And scored it like the 1st time - 117:111 for AJ. It wasn't an exciting fight, but still a good learning experience for both fighters, AJ has faced his quickest opponent to date and had to deal with speed of Parker. AJ's first 12-round fight that went full distance and his stamina was OK. Obviously losing 12 lbs was right decision for AJ. Parker will learn a lot from this fight too, he's only 26 and has no speed/chin/stamina issues, still he has the things to work on. Maybe he'd try to hire a new trainer with whom he can improve. If you rewatched this fight post your scores too.
I'm not watching that again, but I thought it was pretty close, and so many rounds were essentially even which you could score whichever way your bias took you.
I rewatched it again and scored it the same, 117-111. Second time around I noticed Joshua's jab was even more dominant than I expected. Joshua also did better in those rounds he lost in the middle when Parker tried to rallly and put some pressure on AJ. Another thing I notice was how Joshua consistently worked the body, especially with the jab. He actually landed more body shots than Parker. Will be interesting to see how Joshua's body work effects Wilder as everyone so far has just tried to head hunt vs Wilder.
First time around, and watching with a **** stream, I scored it 116-112 to Joshua. Second time around in HD, I realized Parker didn't land as much as I thought, and so I scored 117-111 funny enough.
Depends whether you score Parker landing....or just throwing. That's the difference between a close fight and a comfortable/wide UD. Joshua's guard > Parker's, which won the 'jab battle'.

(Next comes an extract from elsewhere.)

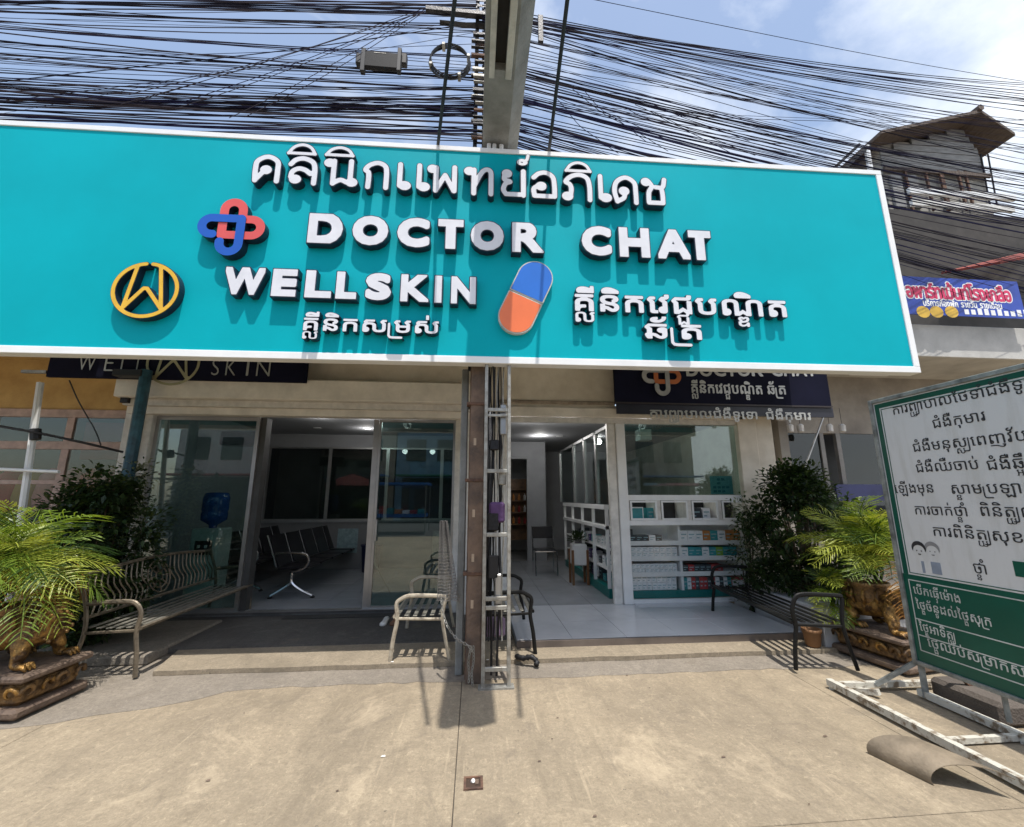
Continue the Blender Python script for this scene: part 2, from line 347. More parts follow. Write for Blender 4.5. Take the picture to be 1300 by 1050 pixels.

Here's the thing..... How can anyone claim who won if they don't actually count the punches? Parker won 2 rounds...that was 7 and 9 and that was minimal as most rounds were. Jabs are not considered important punches unless its a close fight, judging criteria will add the effective power shots first and head shots before body shots. I personally only count power body shots which is not just jabbing with the lead hand BC I call that tag. Also holding and hitting is not counted. Either way Joshua did land the less SIGNIFICANT body shots but controlled the fight with out jabbing Parker, pushing him back and was NEVER out landed in head shots in any round. Replays show this like round 6 , where Parkers shots miss, many judges miss this BC of crowd reaction...the hard truth is Parker barely touched AJ . Claiming this fight is even close to a draw is nonsense and laughable, the total punch count of clear shots landed to the head isn't even close. You don't count grazed or blocked shots! I think ppl forgot how to score fights, ring generalship and effective aggression are a major criteria. The fight wasn't remotely close when you add up the actual rounds won. This was Joshua's lowest punch output but credit to Parker for making him hesitant but AJ coasted this one in a fight he was staying just ahead of Parker one round at a time, he felt no need to try and end it.
I would disagree about Parker not having stamina issues. He was moving his head and disrupting Joshua's jab while countering Joshua in the middle rounds. However, in rounds 10-12 his mobility went way down and he stopped throwing as many punches. Parker should definitely be around 220-225 max, since he was clearly out of shape at 236 and gassed because of it. Joshua also still looked really green to me. He telegraphs his uppercut too much and his jab was too predictable. He also still doesn't move his head, which is why he got dropped in the Wlad fight. But, he did pace himself much better than he did in previous fights.